Short task. Count each line below that has "scene" anywhere in it. Answer with the total alone.

Stored data.
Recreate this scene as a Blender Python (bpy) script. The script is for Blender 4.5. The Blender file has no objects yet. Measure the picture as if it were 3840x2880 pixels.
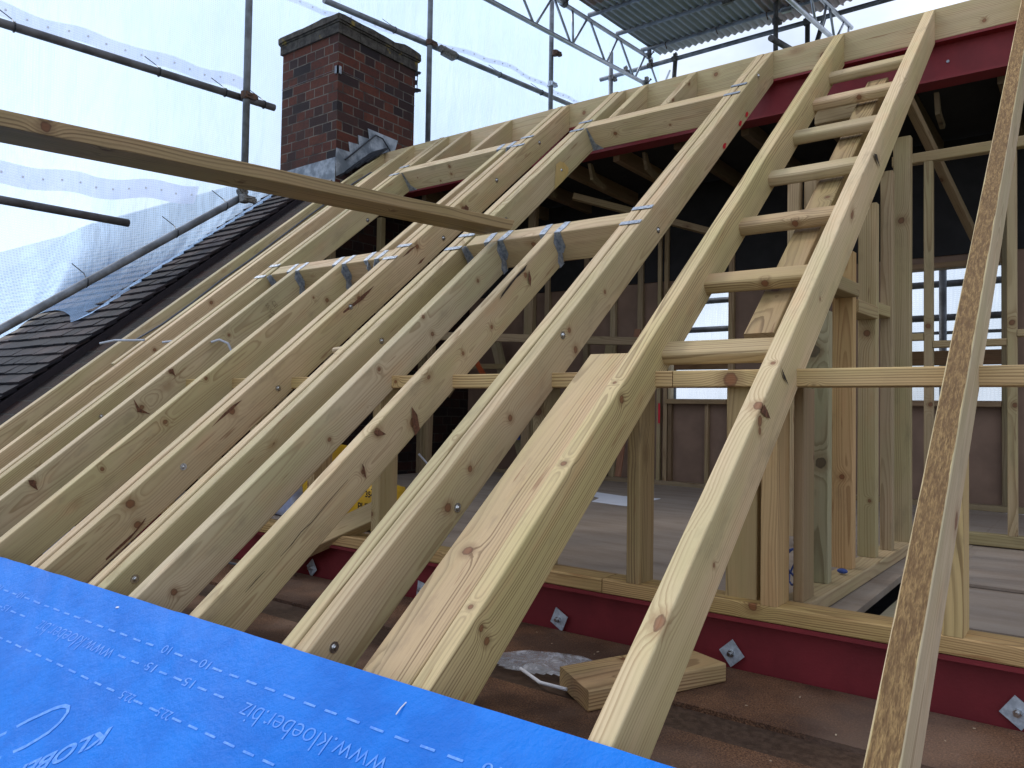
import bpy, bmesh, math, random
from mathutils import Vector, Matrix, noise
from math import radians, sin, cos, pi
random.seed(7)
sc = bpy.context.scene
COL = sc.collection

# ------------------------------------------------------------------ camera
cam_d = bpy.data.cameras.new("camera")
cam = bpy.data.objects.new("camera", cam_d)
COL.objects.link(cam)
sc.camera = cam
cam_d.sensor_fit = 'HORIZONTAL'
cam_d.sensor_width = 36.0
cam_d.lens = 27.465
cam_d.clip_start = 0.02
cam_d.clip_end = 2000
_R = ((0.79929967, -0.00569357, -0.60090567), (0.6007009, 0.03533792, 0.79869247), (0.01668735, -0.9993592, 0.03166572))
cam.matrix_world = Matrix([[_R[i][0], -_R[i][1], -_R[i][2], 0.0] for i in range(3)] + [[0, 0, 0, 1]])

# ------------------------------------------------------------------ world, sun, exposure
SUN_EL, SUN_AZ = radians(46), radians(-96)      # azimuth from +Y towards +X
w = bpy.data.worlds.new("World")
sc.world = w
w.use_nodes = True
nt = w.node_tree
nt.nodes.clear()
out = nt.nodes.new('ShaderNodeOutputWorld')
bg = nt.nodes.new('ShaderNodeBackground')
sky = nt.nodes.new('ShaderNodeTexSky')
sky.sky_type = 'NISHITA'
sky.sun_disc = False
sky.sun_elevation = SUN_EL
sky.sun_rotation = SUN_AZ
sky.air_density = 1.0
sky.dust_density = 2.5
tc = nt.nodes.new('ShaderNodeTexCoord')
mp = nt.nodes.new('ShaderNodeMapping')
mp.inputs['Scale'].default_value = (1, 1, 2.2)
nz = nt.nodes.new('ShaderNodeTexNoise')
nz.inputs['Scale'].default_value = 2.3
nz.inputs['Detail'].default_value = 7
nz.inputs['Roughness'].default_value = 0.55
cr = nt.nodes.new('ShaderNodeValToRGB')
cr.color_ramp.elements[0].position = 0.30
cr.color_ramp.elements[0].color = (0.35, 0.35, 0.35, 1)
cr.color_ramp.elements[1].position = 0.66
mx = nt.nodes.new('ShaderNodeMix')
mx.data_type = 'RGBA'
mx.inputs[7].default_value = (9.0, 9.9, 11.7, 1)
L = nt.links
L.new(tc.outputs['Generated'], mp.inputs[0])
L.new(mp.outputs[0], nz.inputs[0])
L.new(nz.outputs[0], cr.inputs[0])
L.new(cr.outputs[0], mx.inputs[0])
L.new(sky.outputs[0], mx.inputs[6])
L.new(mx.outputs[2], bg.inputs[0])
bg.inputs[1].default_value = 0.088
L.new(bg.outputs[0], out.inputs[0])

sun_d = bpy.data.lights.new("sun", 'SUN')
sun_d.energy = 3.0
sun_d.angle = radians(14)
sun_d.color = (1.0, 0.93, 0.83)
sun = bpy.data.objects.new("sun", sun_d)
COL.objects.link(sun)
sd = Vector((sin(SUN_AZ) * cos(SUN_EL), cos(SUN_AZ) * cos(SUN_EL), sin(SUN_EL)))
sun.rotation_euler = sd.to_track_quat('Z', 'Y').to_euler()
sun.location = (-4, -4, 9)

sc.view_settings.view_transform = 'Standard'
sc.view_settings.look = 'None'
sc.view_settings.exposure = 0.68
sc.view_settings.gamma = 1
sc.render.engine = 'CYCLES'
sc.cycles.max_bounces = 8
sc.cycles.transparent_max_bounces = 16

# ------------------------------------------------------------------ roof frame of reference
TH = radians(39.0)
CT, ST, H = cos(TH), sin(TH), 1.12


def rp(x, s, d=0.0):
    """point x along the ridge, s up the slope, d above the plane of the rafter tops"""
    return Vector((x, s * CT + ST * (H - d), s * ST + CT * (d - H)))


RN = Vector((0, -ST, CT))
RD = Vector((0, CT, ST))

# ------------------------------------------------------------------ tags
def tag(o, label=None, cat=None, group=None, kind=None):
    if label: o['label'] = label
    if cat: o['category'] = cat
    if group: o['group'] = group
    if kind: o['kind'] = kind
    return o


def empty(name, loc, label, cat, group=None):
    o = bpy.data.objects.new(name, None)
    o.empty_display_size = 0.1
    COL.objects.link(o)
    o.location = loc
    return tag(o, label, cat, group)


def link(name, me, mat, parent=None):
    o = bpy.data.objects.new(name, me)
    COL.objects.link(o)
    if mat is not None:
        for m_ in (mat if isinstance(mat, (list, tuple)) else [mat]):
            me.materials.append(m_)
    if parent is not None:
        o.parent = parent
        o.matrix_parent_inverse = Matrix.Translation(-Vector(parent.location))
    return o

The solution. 2